Raj’s total tax liability

Let’s now observe how Raj’s total tax payable is calculated.

  • Total input CGST = 4,500 + 225 + 450 = 5,175
  • Total input SGST = 4,500 + 225 + 450 = 5,175
  • Total output CGST = 7,200
  • Total output SGST = 7,200
  • Net CGST payable = Output CGST – Input CGST = 7,200 – 5,175 = 2,025
  • Net SGST payable = Output SGST – Input SGST = 7,200 – 5,175 = 2,025

Total tax payable = 2,025 + 2,025 = 4,050

If Raj has any ITC left after paying his tax obligations, it will be carried over to the next year.

Interstate transaction

Let’s say Raj purchased pens worth Rs. 15,000 from a GST-registered dealer from outside his state.
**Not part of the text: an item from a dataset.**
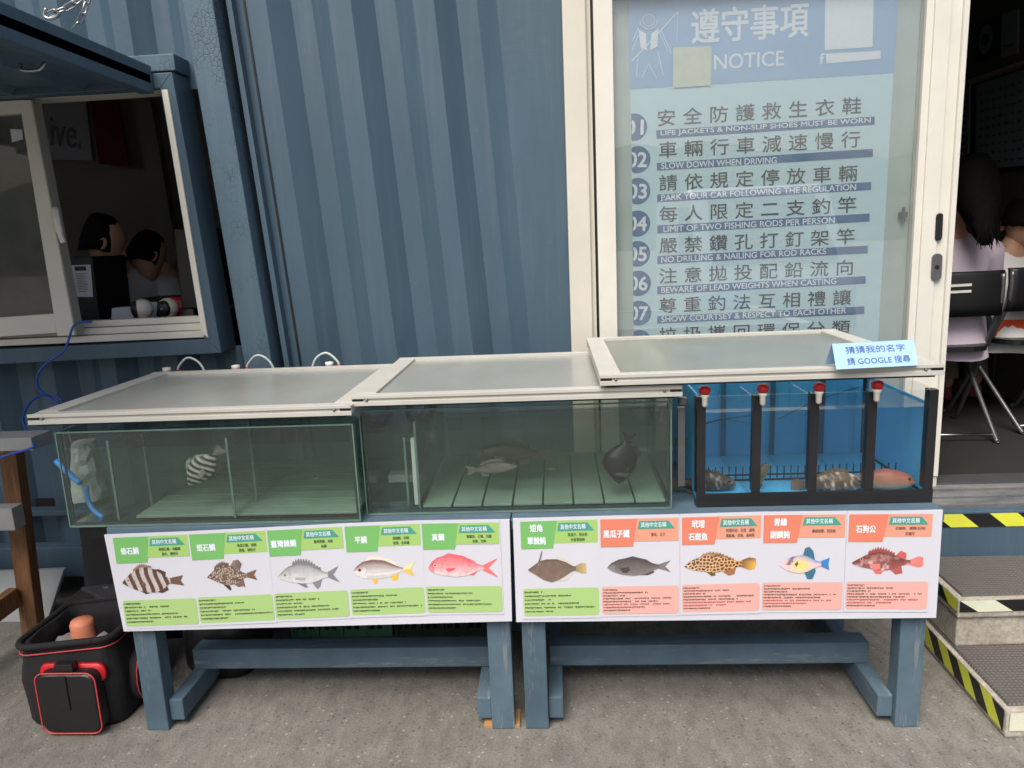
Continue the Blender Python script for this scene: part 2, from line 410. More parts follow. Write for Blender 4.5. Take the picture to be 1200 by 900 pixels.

The tax rate on his purchase is 18%. Thus, he pays an IGST of Rs. 2,700 (18% of 15,000), which he can later avail as input credit.

He now sells some of his pens locally for Rs. 8,000. His output tax liability will be 18% of Rs. 8,000, for a total of Rs.1,440 that is split up equally between output CGST and output SGST.

He sells his remaining pens outside his state for Rs.10,000. The output tax liability for these will be an IGST of 18% of Rs. 10,000, which equals Rs. 1,800.

Let’s assume he paid a legal consultation fee of Rs. 2,000 locally to his CA by cheque. The tax he pays on this will include CGST of Rs. 180 (9% of 2,000) and SGST of Rs. 180 (9% of 2,000).

Raj’s total tax liability

  • Total input SGST = 180
  • Total input IGST = 2,700
  • Total output CGST = 720
  • Total output SGST = 720
  • Total output IGST = 1,800
  • Net CGST payable = Output CGST – Input CGST = 720-180 = 540
  • Net SGST payable = Output SGST – Input SGST = 720-180 = 540
  • The IGST credit of Rs. 2,700 can be used to offset the IGST liability of 1,800, leaving Rs. 900 in credit.
  • The remaining Rs. 900 will first be applied to the net CGST liability of 540, leaving Rs. 360 in credit.
  • The leftover Rs. 360 can be applied to the net SGST liability.
  • After all of the credits have been used, the remaining output tax payable equals the SGST liability minus the remaining IGST credit.

Remaining tax payable =  540 – 360 = 180

Retention period

The GST law dictates that every registered taxable person must maintain their book of accounts for a period of at least 6 years from the last date of filing of the relevant annual return. These records and documents should be maintained at all the related business locations as mentioned in the registration certificate.